Le changement de directoire de la SNCM est signe d'inquiétude pour les syndicats. En s'abstenant lors du dernier vote, les trois représentants de l'Etat ont permis à l'actionnaire principal Transdev de rejeter le plan de redressement de Marc Dufour. Les syndicats crient à la trahison.
En s'abstenant lundi lors du vote tenu au sein du conseil de surveillance de la SNCM, les trois représentants de l'Etat ont permis de ne pas reconduire le directoire présidé par Marc Dufour, dont le plan de redressement était rejeté par le principal actionnaire, Transdev, mais soutenu par les syndicats qui crient à la trahison de l'Etat.
Marc Dufour, s'est dit "inquiet sur l'avenir de la SNCM.
Pour les syndicats, qui apportaient leur soutien à son plan de redressement, cette éviction est le signe d'une volonté de "démantèlement" de la compagnie de la part de l'Etat.
"C'est un choix politique et économique du gouvernement pour faire place libre à Corsica Ferries"
a déclaré Frédéric Alpozzo, délégué CGT-Marins.
Selon lui, le conseil de surveillance n'a "pas proposé de solution de financement pour les bateaux ni de mise en oeuvre du plan industriel à long terme". Or "l'Etat a toutes les clefs en main pour respecter ses engagements".
La CGT a demandé un rendez-vous avec le Premier ministre et le secrétaire d'Etat aux Transports "dans les heures qui suivent".
"Nous mettrons tous les moyens pour qu'il n'y ait aucun licencement, a-t-il ajouté, précisant que des "actions particulières seront décidées" en fonction de la réponse du gouvernement.
"C'est du gâchis, c'est une trahison de l'Etat", a réagi Pierre Maupoint de Vandeul, pour la CFE-CGC.
Pour son confrère de la CFE-CGC, Maurice Perrin,
"Le gouvernement va devoir rendre des comptes"
"il est inconcevable qu'on soit à ce niveau d'incompétence politique", a-t-il dit. Les salariés "sont inquiets, l'Etat se déjuge au profit d'actionnaires
qui veulent envoyer la SNCM et ses salariés au tribunal de commerce. Plus que jamais on va se mobiliser autour du projet", a ajouté M. Perrin.
Transdev rejette le plan Dufour voté à l'été 2013, qui comporte notamment la commande de quatre nouveaux navires. Il souhaite même se désengager de la compagnie, opératrice historique des lignes Corse-Continent, estimant ne "pas avoir les moyens de financer" son développement, ni les risques l'accompagnant.

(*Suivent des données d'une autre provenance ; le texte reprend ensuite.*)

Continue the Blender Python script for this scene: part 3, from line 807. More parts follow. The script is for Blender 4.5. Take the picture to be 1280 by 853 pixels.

De fait, la SNCM est sous le coup d'une condamnation de Bruxelles à rembourser deux fois 220 millions d'aides publiques, ce que M. Janaillac considère comme "une menace létale". Antoine Frérot, PDG du coactionnaire de Transdev, Veolia, avait ainsi demandé une "mise sous protection du tribunal de commerce".
Une position, également soutenue par le président de la Collectivité territoriale de Corse Paul Giacobbi, qui conduirait l'entreprise à ne conserver que 500 salariés contre un peu plus de 2.000 actuellement.
Le désaccord entre la SNCM et son actionnaire, d'abord feutré, s'était durci ces derniers mois avec la tentative infructueuse d'éviction du président du Conseil de Surveillance Gérard Couturier, l'un des sept représentants de Transdev au conseil, mais qui a pris fait et cause pour la direction.
Entre les deux, l'Etat, actionnaire à 25%, s'est rapidement retrouvé en position d'arbitre. En janvier, après une grève de dix jours, le ministre - aujourd'hui secrétaire d'Etat - des Transports Frédéric Cuvillier avait soutenu le projet de la direction et lancé les études de financement.
M. Perrin l'a accusé lundi de "dérobade".
Par ailleurs les deux avocats de la SNCM, Jean-Pierre Mignard, proche de François Hollande, et Sébastien Mabile ont estimé lundi "ne plus être en mesure de poursuivre leur mission de conseil au-delà de la date d'expiration du mandat du président du directoire".